■ **Exercise goal**: The lines beneath this instruction, from the first through the one containing "bg.inputs[1].default_value=.13", must be transcribed exactly; no other line belongs in the output.

■ **Material**:
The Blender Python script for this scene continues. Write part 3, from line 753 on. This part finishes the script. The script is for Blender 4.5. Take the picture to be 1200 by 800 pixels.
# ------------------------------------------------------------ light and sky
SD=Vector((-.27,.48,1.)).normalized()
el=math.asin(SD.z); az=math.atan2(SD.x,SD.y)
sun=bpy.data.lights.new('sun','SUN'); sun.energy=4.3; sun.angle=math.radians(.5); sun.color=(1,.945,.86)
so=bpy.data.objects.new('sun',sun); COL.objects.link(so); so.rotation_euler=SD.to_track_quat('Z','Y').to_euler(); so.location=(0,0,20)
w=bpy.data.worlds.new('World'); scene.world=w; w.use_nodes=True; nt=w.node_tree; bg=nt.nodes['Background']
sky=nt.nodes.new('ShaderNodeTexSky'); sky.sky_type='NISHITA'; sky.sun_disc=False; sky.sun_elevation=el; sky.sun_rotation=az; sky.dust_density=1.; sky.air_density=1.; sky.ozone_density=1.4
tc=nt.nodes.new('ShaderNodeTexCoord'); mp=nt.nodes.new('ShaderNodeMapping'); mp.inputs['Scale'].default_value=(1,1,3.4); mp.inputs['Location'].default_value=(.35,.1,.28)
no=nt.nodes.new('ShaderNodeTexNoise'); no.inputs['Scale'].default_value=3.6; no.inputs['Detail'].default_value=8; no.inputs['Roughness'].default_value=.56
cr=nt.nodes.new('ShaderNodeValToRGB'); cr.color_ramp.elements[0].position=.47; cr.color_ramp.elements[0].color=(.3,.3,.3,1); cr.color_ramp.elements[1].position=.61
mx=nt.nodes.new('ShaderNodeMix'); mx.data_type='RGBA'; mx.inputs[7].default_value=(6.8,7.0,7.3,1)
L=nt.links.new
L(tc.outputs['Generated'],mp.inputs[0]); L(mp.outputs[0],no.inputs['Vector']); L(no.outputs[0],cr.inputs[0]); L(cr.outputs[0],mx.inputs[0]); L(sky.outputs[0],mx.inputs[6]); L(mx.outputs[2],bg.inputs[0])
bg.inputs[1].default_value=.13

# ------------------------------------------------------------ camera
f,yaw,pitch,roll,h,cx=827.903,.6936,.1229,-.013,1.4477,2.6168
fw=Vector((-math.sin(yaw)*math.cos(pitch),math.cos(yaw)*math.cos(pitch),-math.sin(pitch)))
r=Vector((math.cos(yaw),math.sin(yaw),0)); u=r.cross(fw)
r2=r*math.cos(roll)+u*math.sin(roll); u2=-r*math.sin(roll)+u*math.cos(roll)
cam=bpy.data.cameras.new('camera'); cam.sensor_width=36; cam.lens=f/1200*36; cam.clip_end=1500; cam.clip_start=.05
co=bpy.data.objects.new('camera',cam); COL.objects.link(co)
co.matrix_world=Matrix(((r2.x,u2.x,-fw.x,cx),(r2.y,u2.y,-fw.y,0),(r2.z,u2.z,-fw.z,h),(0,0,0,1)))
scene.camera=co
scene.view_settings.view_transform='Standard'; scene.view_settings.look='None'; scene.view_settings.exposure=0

■ **Completed exercise**:
The Blender Python script for this scene continues. Write part 3, from line 753 on. This part finishes the script. The script is for Blender 4.5. Take the picture to be 1200 by 800 pixels.
# ------------------------------------------------------------ light and sky
SD=Vector((-.27,.48,1.)).normalized()
el=math.asin(SD.z); az=math.atan2(SD.x,SD.y)
sun=bpy.data.lights.new('sun','SUN'); sun.energy=4.3; sun.angle=math.radians(.5); sun.color=(1,.945,.86)
so=bpy.data.objects.new('sun',sun); COL.objects.link(so); so.rotation_euler=SD.to_track_quat('Z','Y').to_euler(); so.location=(0,0,20)
w=bpy.data.worlds.new('World'); scene.world=w; w.use_nodes=True; nt=w.node_tree; bg=nt.nodes['Background']
sky=nt.nodes.new('ShaderNodeTexSky'); sky.sky_type='NISHITA'; sky.sun_disc=False; sky.sun_elevation=el; sky.sun_rotation=az; sky.dust_density=1.; sky.air_density=1.; sky.ozone_density=1.4
tc=nt.nodes.new('ShaderNodeTexCoord'); mp=nt.nodes.new('ShaderNodeMapping'); mp.inputs['Scale'].default_value=(1,1,3.4); mp.inputs['Location'].default_value=(.35,.1,.28)
no=nt.nodes.new('ShaderNodeTexNoise'); no.inputs['Scale'].default_value=3.6; no.inputs['Detail'].default_value=8; no.inputs['Roughness'].default_value=.56
cr=nt.nodes.new('ShaderNodeValToRGB'); cr.color_ramp.elements[0].position=.47; cr.color_ramp.elements[0].color=(.3,.3,.3,1); cr.color_ramp.elements[1].position=.61
mx=nt.nodes.new('ShaderNodeMix'); mx.data_type='RGBA'; mx.inputs[7].default_value=(6.8,7.0,7.3,1)
L=nt.links.new
L(tc.outputs['Generated'],mp.inputs[0]); L(mp.outputs[0],no.inputs['Vector']); L(no.outputs[0],cr.inputs[0]); L(cr.outputs[0],mx.inputs[0]); L(sky.outputs[0],mx.inputs[6]); L(mx.outputs[2],bg.inputs[0])
bg.inputs[1].default_value=.13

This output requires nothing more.